Back to the Mom’s letter to me, her attitude would have been completely different if her son's injury had been handled better by the other team's coach, the other team's players, and the other team's parents.  For example, as the player was being lifted into the ambulance, the Mom acknowledged saying something to the other team’s players. Their response was aggressive and frightening…to an adult.

Those of us at USYS can’t wave a wand and have these issues magically disappear. We need help and we need help from every member of the USYS Family. We can’t condone bad behavior. We can’t accept that it is the way it is. To use the seven characteristics listed at the top to actually change behavior is easier than it might seem.

We need to hold everyone truly accountable for their behavior and as much as players should follow these guidelines, all adults must. They are simple. Praise others with great attitudes. Instill character development lessons into your vernacular.
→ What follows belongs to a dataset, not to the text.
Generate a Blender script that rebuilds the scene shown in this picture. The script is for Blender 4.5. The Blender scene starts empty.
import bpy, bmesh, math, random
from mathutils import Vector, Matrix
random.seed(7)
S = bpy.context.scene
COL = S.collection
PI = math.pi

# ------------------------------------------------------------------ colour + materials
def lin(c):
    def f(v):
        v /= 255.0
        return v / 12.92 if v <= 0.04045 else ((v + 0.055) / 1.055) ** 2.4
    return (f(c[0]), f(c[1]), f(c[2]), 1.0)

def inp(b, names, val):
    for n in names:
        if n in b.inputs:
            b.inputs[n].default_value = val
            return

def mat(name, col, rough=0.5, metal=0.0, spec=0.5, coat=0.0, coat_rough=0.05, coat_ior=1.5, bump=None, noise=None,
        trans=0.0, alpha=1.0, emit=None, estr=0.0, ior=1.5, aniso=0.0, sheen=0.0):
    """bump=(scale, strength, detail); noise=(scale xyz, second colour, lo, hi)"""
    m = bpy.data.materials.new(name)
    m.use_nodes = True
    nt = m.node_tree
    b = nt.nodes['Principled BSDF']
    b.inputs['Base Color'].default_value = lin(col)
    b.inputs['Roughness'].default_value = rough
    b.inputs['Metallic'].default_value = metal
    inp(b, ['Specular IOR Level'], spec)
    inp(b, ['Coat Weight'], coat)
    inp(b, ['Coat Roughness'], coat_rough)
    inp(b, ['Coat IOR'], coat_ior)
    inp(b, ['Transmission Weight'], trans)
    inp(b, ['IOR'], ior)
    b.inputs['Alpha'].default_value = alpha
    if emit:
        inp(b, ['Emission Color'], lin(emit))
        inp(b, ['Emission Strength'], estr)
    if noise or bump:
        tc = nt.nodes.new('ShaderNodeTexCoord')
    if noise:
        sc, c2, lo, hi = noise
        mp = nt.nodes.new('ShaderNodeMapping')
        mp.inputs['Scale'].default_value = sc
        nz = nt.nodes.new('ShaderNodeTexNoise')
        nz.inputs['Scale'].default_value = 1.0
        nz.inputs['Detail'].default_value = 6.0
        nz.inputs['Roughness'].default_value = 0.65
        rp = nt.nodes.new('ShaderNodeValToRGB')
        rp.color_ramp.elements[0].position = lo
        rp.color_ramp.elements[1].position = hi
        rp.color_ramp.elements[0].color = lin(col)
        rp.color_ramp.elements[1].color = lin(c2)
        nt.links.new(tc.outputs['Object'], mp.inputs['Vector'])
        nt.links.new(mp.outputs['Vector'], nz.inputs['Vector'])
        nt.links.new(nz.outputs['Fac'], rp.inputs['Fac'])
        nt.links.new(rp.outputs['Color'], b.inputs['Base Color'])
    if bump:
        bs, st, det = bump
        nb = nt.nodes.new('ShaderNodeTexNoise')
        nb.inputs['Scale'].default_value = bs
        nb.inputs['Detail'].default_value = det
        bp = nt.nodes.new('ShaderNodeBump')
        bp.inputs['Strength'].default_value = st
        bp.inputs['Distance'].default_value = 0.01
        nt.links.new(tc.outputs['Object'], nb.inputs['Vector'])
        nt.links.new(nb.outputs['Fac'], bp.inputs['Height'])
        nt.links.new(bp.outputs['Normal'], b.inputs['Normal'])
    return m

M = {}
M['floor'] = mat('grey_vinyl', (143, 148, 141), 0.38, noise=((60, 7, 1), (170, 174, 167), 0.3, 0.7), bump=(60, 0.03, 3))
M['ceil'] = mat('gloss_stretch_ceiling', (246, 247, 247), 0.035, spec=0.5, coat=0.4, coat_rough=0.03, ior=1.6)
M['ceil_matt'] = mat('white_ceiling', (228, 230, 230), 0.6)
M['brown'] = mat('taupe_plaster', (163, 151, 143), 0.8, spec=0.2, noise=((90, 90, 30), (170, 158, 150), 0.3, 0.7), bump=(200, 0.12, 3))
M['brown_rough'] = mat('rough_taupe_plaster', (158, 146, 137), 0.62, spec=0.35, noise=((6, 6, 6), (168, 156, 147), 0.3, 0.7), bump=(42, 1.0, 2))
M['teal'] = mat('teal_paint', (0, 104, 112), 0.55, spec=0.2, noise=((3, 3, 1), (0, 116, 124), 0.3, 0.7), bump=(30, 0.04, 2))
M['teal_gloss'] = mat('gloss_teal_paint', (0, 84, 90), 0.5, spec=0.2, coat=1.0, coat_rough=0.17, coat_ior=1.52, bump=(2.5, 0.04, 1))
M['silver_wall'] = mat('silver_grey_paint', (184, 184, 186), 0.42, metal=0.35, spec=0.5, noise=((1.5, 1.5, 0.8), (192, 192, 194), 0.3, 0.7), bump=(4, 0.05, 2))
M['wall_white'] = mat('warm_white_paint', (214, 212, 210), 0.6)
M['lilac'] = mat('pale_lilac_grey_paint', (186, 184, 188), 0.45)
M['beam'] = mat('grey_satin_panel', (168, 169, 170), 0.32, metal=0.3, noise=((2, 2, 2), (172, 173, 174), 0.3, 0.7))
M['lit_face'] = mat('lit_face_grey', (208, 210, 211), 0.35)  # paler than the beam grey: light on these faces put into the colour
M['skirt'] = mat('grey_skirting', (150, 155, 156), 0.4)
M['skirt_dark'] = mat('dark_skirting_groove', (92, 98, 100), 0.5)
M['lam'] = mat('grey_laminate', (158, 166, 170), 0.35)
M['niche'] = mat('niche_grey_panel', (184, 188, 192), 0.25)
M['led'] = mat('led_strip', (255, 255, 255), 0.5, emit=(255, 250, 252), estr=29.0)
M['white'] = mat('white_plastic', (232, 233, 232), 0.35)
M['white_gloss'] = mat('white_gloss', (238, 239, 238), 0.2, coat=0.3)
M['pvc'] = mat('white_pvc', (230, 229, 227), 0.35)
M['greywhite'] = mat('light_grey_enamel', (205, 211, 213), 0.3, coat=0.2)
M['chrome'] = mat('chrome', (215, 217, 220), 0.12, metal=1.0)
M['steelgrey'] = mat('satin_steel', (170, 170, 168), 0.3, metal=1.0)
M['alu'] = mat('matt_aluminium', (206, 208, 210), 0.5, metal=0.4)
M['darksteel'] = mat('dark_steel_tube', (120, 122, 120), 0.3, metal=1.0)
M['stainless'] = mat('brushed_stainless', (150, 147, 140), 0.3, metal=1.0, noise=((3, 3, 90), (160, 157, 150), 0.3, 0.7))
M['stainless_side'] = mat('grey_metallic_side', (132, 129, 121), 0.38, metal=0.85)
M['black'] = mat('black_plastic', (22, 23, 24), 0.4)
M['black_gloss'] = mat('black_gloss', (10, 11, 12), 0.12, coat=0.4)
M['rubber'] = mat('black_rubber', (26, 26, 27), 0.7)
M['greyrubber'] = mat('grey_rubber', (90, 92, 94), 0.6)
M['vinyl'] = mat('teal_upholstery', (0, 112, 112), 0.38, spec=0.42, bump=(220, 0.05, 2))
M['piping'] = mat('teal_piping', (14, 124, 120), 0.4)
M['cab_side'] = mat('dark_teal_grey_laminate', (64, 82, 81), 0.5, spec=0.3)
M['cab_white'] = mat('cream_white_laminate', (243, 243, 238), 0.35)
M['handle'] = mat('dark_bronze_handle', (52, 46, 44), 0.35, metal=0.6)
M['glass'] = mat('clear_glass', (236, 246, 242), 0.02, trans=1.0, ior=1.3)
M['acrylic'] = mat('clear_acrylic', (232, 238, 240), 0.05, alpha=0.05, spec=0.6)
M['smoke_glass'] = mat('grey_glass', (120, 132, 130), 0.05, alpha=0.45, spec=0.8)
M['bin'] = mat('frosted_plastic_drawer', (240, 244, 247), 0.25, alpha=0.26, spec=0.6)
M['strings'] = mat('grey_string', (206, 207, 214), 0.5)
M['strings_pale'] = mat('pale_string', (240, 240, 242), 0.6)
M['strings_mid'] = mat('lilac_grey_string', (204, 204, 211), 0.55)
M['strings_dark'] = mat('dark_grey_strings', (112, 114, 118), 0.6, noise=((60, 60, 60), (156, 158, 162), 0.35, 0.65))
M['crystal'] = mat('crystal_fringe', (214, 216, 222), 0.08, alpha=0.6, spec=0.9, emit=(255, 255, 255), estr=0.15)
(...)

Teach respect by showing it at all times. Demand strong, unified teamwork with an unwavering focus on being aware of what’s happening around you and being sensitive to others. Be selfless and use your confidence to change the game and the world to be better.

Behavior is owned by all of us. It reflects sportsmanship. When we as parents speak of ethical behavior, fair play, and respect for the sport, we must demand it from our coaches, players, referees, the spectators and ourselves. We all need to do better; we all must do better.